The Index Model has had a record run in 2025, a once in a lifetime event posting a record annual year-to-date gain about a month ago, most of it from gold. Severely overbought, gold corrected about 11% on hawkish Fed-speak in November, never triggering a stop-loss. US small caps (IWM) recently overtook gold in the primary momentum metric (CI%), but Gold continues to lead in technical strength, PMO, and quarterly performance. The Fed rate cut propelled gold 3.3% higher in 2 weeks.
PERFORMANCE since 1/1/25:
INDEX MOOSE +59%
AOA (Aggressive Growth) +18%
SPY BENCHMARK +14%
AOM (Moderate Growth) +10%
2025: Strong gold and weak US stocks put the Index model into gold from January through April helping us to avoid the March-April V-bottom in equities caused by the tariff announcement. Exiting gold, which had flattened by mid-May, for International stocks set up a period of vacillation between gold and international stocks that ended with a switch to gold in late August, ahead of the first Fed rate cut on 9/18. With rate cuts and trillions in US federal deficit spending gold and hard assets should have solid future prospects.

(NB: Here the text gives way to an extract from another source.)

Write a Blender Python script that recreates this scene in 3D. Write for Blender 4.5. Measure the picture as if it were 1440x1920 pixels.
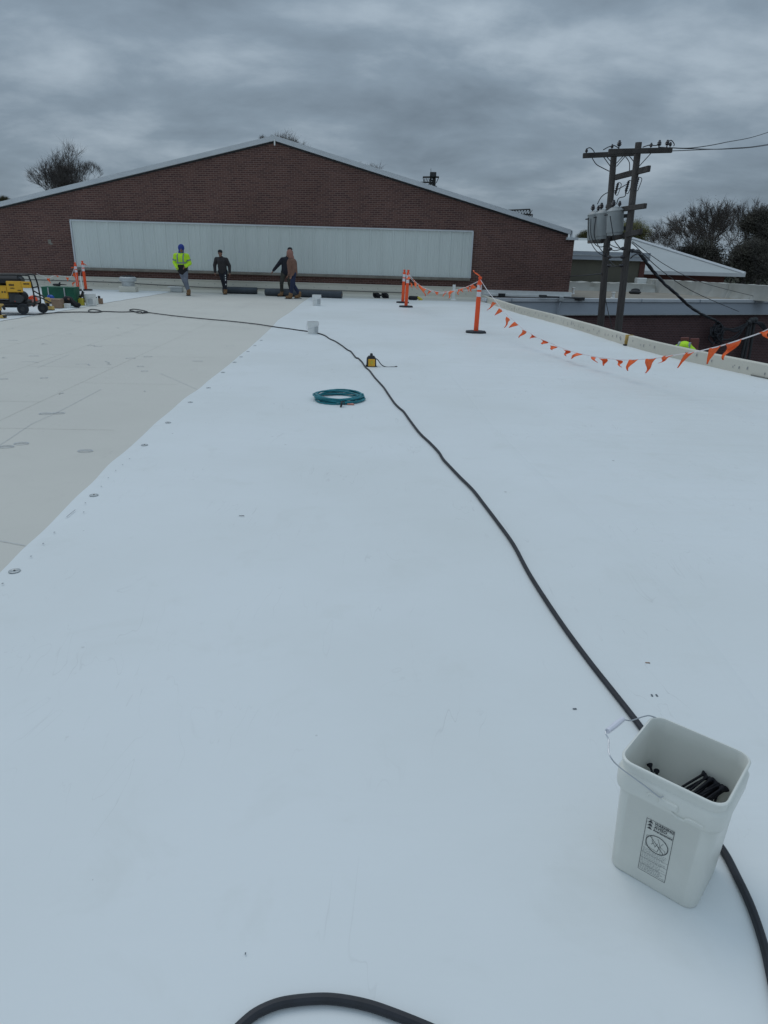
import bpy, math, random
from mathutils import Vector, Matrix, noise as mnoise
R = math.radians
rnd = random.Random(7)
for o in list(bpy.data.objects): bpy.data.objects.remove(o)
scene = bpy.context.scene
col = scene.collection

# ------------------------------------------------------------------ camera
F = 1290.0; CH = 1.65; YH = 476.0; ROLL = R(1.6)
PITCH = math.atan((960-YH)/F)
fw = Vector((0, math.cos(PITCH), -math.sin(PITCH)))
r0 = Vector((1, 0, 0)); u0 = r0.cross(fw)
rr = r0*math.cos(ROLL)+u0*math.sin(ROLL); uu = -r0*math.sin(ROLL)+u0*math.cos(ROLL)
cam_d = bpy.data.cameras.new('camera'); cam = bpy.data.objects.new('camera', cam_d); col.objects.link(cam)
m3 = Matrix((rr, uu, -fw)).transposed()
cam.matrix_world = Matrix.Translation((0, 0, CH)) @ m3.to_4x4()
cam_d.sensor_fit = 'VERTICAL'; cam_d.sensor_height = 24.0; cam_d.lens = 24.0*F/1920
cam_d.clip_start = 0.05; cam_d.clip_end = 4000
scene.camera = cam
scene.render.resolution_x = 768; scene.render.resolution_y = 1024

# ------------------------------------------------------------------ world: overcast sky
w = bpy.data.worlds.new('World'); scene.world = w; w.use_nodes = True
nt = w.node_tree; nt.nodes.clear()
def N(nt, t, **k):
    n = nt.nodes.new(t)
    for a, b in k.items(): setattr(n, a, b)
    return n
def math_n(nt, op, a, b=None):
    n = N(nt, 'ShaderNodeMath', operation=op)
    for i, v in enumerate((a, b)):
        if v is None: continue
        if isinstance(v, (int, float)): n.inputs[i].default_value = v
        else: nt.links.new(v, n.inputs[i])
    return n.outputs[0]
SUN_EL, SUN_AZ = R(58), R(-35)
tc = N(nt, 'ShaderNodeTexCoord'); sp = N(nt, 'ShaderNodeSeparateXYZ'); nt.links.new(tc.outputs['Generated'], sp.inputs[0])
zc = math_n(nt, 'MAXIMUM', sp.outputs[2], 0.0)
zz = math_n(nt, 'ADD', zc, 0.27)
cx = math_n(nt, 'DIVIDE', sp.outputs[0], zz); cy = math_n(nt, 'DIVIDE', sp.outputs[1], zz)
cb = N(nt, 'ShaderNodeCombineXYZ'); nt.links.new(cx, cb.inputs[0]); nt.links.new(cy, cb.inputs[1])
mp = N(nt, 'ShaderNodeMapping'); mp.inputs['Scale'].default_value = (1.75, 2.2, 1); mp.inputs['Location'].default_value = (3.1, 1.7, 0)
mp.inputs['Rotation'].default_value = (0, 0, R(-12))
nt.links.new(cb.outputs[0], mp.inputs[0])
n1 = N(nt, 'ShaderNodeTexNoise'); n1.inputs['Scale'].default_value = 1.0; n1.inputs['Detail'].default_value = 10
n1.inputs['Roughness'].default_value = 0.55; n1.inputs['Distortion'].default_value = 0.15
nt.links.new(mp.outputs[0], n1.inputs['Vector'])
rp = N(nt, 'ShaderNodeValToRGB'); e = rp.color_ramp.elements
e[0].position = 0.33; e[0].color = (0.160, 0.208, 0.258, 1)
e[1].position = 0.66; e[1].color = (0.350, 0.425, 0.495, 1)
m_ = e.new(0.5); m_.color = (0.222, 0.286, 0.350, 1)
nt.links.new(n1.outputs[0], rp.inputs[0])
# an overcast sky is brighter overhead than at the horizon
g1 = math_n(nt, 'POWER', zc, 1.3); g2 = math_n(nt, 'MULTIPLY', g1, 1.35); g3 = math_n(nt, 'ADD', g2, 0.90)
sc = N(nt, 'ShaderNodeVectorMath', operation='SCALE'); nt.links.new(rp.outputs[0], sc.inputs[0]); nt.links.new(g3, sc.inputs['Scale'])
sky = N(nt, 'ShaderNodeTexSky', sky_type='NISHITA'); sky.sun_disc = False; sky.sun_elevation = SUN_EL; sky.sun_rotation = SUN_AZ
sks = N(nt, 'ShaderNodeVectorMath', operation='SCALE'); sks.inputs['Scale'].default_value = 0.06; nt.links.new(sky.outputs[0], sks.inputs[0])
mx = N(nt, 'ShaderNodeMix', data_type='RGBA'); mx.inputs[0].default_value = 0.95
nt.links.new(sks.outputs[0], mx.inputs[6]); nt.links.new(sc.outputs[0], mx.inputs[7])
bg = N(nt, 'ShaderNodeBackground'); bg.inputs[1].default_value = 1.0; nt.links.new(mx.outputs[2], bg.inputs[0])
wo = N(nt, 'ShaderNodeOutputWorld'); nt.links.new(bg.outputs[0], wo.inputs[0])
sd = bpy.data.lights.new('sun', 'SUN'); sd.energy = 0.5; sd.angle = R(35); sd.color = (1.0, 0.97, 0.93)
so = bpy.data.objects.new('sun', sd); col.objects.link(so)
dsun = Vector((math.sin(SUN_AZ)*math.cos(SUN_EL), math.cos(SUN_AZ)*math.cos(SUN_EL), math.sin(SUN_EL)))
so.rotation_euler = dsun.to_track_quat('Z', 'Y').to_euler(); so.location = (0, 0, 30)
vs = scene.view_settings; vs.view_transform = 'Standard'; vs.look = 'None'; vs.exposure = 0.0; vs.gamma = 1

# ------------------------------------------------------------------ helpers
def ray(x, y): return fw + rr*((x-720)/F) + uu*((960-y)/F)
CO = Vector((0, 0, CH))
def G(x, y, z=0.0):
    d = ray(x, y); return CO + d*((z-CH)/d.z)
def PY(x, y, Y):
    d = ray(x, y); return CO + d*(Y/d.y)
def PL(x, y, a, b):            # point on the upright plane through plan points a, b
    d = ray(x, y); n = Vector((b[1]-a[1], -(b[0]-a[0]), 0)); t = (Vector((a[0], a[1], 0))-CO).dot(n)/d.dot(n)
    return CO + d*t

def catmull(P, k=6):
    P = [Vector(p) for p in P]; out = []
    for i in range(len(P)-1):
        p0 = P[max(i-1, 0)]; p1 = P[i]; p2 = P[i+1]; p3 = P[min(i+2, len(P)-1)]
        for j in range(k):
            t = j/k
            out.append(0.5*((2*p1)+(p2-p0)*t+(2*p0-5*p1+4*p2-p3)*t*t+(3*p1-p0-3*p2+p3)*t**3))
    out.append(P[-1]); return out

class MB:
    def __init__(s): s.v = []; s.f = []; s.m = []; s.sm = []; s.M = Matrix.Identity(4); s.mi = 0
    def add(s, vs, fs, smooth=False):
        b = len(s.v); M = s.M
        s.v += [M @ Vector(p) for p in vs]
        for f in fs: s.f.append([i+b for i in f]); s.m.append(s.mi); s.sm.append(smooth)
    def box(s, c, d, bev=0.0, rot=None):
        hx, hy, hz = d[0]/2, d[1]/2, d[2]/2; b = min(bev, hx*.9, hy*.9, hz*.9)
        T = Matrix.Translation(c) @ (rot.to_4x4() if rot else Matrix.Identity(4))
        old = s.M; s.M = old @ T
        if b <= 0:
            v = [(x*hx, y*hy, z*hz) for x in (-1, 1) for y in (-1, 1) for z in (-1, 1)]
            s.add(v, [(0, 1, 3, 2), (4, 6, 7, 5), (0, 4, 5, 1), (2, 3, 7, 6), (0, 2, 6, 4), (1, 5, 7, 3)])
        else:
            v = []; idx = {}
            for x in (-1, 1):
                for y in (-1, 1):
                    for z in (-1, 1):
                        for a in range(3):
                            p = [x*(hx-b), y*(hy-b), z*(hz-b)]; p[a] = (x*hx, y*hy, z*hz)[a]
                            idx[(x, y, z, a)] = len(v); v.append(p)
            fs = []
            for a in range(3):
                o = [i for i in range(3) if i != a]
                for sg in (-1, 1):
                    q = []
                    for (p1, p2) in ((-1, -1), (1, -1), (1, 1), (-1, 1)):
                        k = [0, 0, 0]; k[a] = sg; k[o[0]] = p1; k[o[1]] = p2; q.append(idx[(*k, a)])
                    if (sg > 0) == (a == 1): q = q[::-1]
                    fs.append(q)
            for a in range(3):      # edges running along a
                o = [i for i in range(3) if i != a]
                for p1 in (-1, 1):
                    for p2 in (-1, 1):
                        k1 = [0]*3; k1[a] = -1; k1[o[0]] = p1; k1[o[1]] = p2; k2 = list(k1); k2[a] = 1
                        fs.append([idx[(*k1, o[0])], idx[(*k2, o[0])], idx[(*k2, o[1])], idx[(*k1, o[1])]])
            for x in (-1, 1):
                for y in (-1, 1):
                    for z in (-1, 1): fs.append([idx[(x, y, z, a)] for a in range(3)])
            s.add(v, fs)
        s.M = old
    def tube(s, P, r, n=8, cap=True, smooth=True, flat=1.0):
        P = [Vector(p) for p in P]; rs = r if isinstance(r, (list, tuple)) else [r]*len(P)
        v = []; f = []; up = None
        for i, p in enumerate(P):
            t = (P[min(i+1, len(P)-1)]-P[max(i-1, 0)])
            if t.length < 1e-9: t = Vector((0, 0, 1))
            t.normalize()
            if up is None: up = Vector((0, 0, 1)) if abs(t.z) < .9 else Vector((0, 1, 0))
            a = t.cross(up)
            if a.length < 1e-6: a = t.cross(Vector((1, 0, 0)))
            a.normalize(); b = a.cross(t).normalized(); up = b
            for k in range(n):
                w_ = 2*math.pi*k/n; v.append(p + (a*math.cos(w_)+b*math.sin(w_)*flat)*rs[i])
        for i in range(len(P)-1):
            for k in range(n):
                k2 = (k+1) % n; f.append((i*n+k, i*n+k2, (i+1)*n+k2, (i+1)*n+k))
        s.add(v, f, smooth)
        if cap:
            s.add([v[k] for k in range(n)], [list(range(n))[::-1]]); L = (len(P)-1)*n
            s.add([v[L+k] for k in range(n)], [list(range(n))])
    def lathe(s, prof, n=24, smooth=True):     # prof: (r, z)
        v = []; f = []
        for (r, z) in prof:
            for k in range(n): a = 2*math.pi*k/n; v.append((r*math.cos(a), r*math.sin(a), z))
        for i in range(len(prof)-1):
            for k in range(n):
                k2 = (k+1) % n; f.append((i*n+k, i*n+k2, (i+1)*n+k2, (i+1)*n+k))
        s.add(v, f, smooth)
    def loft(s, rings, smooth=True, cap0=True, cap1=True):
        n = len(rings[0]); v = [p for r_ in rings for p in r_]; f = []
        for i in range(len(rings)-1):
            for k in range(n):
                k2 = (k+1) % n; f.append((i*n+k, i*n+k2, (i+1)*n+k2, (i+1)*n+k))
        s.add(v, f, smooth)
        if cap0: s.add(rings[0], [list(range(n))[::-1]])
        if cap1: s.add(rings[-1], [list(range(n))])
    def ell(s, c, r, n=14, m=9, rot=None):
        old = s.M; s.M = old @ Matrix.Translation(c) @ (rot.to_4x4() if rot else Matrix.Identity(4))
        rings = []
        for i in range(m+1):
            t = math.pi*(i+.001)/(m+.002)
            rings.append([(r[0]*math.sin(t)*math.cos(2*math.pi*k/n), r[1]*math.sin(t)*math.sin(2*math.pi*k/n), -r[2]*math.cos(t)) for k in range(n)])
        s.loft(rings); s.M = old
    def cap(s, a, b, ra, rb, n=14, fl=1.0):     # tapered capsule
        a = Vector(a); b = Vector(b); t = (b-a)
        L = t.length; t = t/L if L > 1e-6 else Vector((0, 0, 1))
        P = []; Rr = []
        for i in range(4): th = math.pi/2*(i+.1)/4; P.append(a - t*ra*math.cos(th)); Rr.append(ra*math.sin(th))
        P.append(a); Rr.append(ra); P.append(b); Rr.append(rb)
        for i in range(3, -1, -1): th = math.pi/2*(i+.1)/4; P.append(b + t*rb*math.cos(th)); Rr.append(rb*math.sin(th))
        s.tube(P, Rr, n=n, flat=fl)
    def build(s, name, mats, parent=None, sharp=35, local=False, fix=False):
        me = bpy.data.meshes.new(name)
        off = Vector((0, 0, 0))
        vs = s.v
        if parent is not None and not local: inv = parent.matrix_basis.inverted() if not parent.parent else (parent.parent.matrix_basis @ parent.matrix_basis).inverted(); vs = [inv @ p for p in vs]
        me.from_pydata([tuple(p) for p in vs], [], s.f)
        if not isinstance(mats, (list, tuple)): mats = [mats]
        for m in mats: me.materials.append(m)
        me.polygons.foreach_set('material_index', s.m); me.polygons.foreach_set('use_smooth', s.sm)
        if any(s.sm): me.set_sharp_from_angle(angle=R(sharp))
        me.update()
        if fix:
            import bmesh
            bm = bmesh.new(); bm.from_mesh(me); bmesh.ops.recalc_face_normals(bm, faces=bm.faces); bm.to_mesh(me); bm.free()
        o = bpy.data.objects.new(name, me); col.objects.link(o)
        if parent is not None: o.parent = parent
        return o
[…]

THE FREE GLOBAL INDEX MODEL has been around for 34-years in one iteration or another. It is a momentum-based market timing model the latest version of which compares the relative strength of ETFs representing US stocks (SPY, IWM) and international stocks (EFA, EEM)) along with US Treasuries (SHY, EDV) and Gold (GLD) in order to pick the single best asset class in which to invest your money. Rankings provide the basis for the Moosecalls global financial newsletter, and have in the past been a solid predictive tool. They provide a general direction (stocks, bonds, precious metals, cash) for allocating investment assets. A daily signal, it is provided here for free once a week as a guideline only.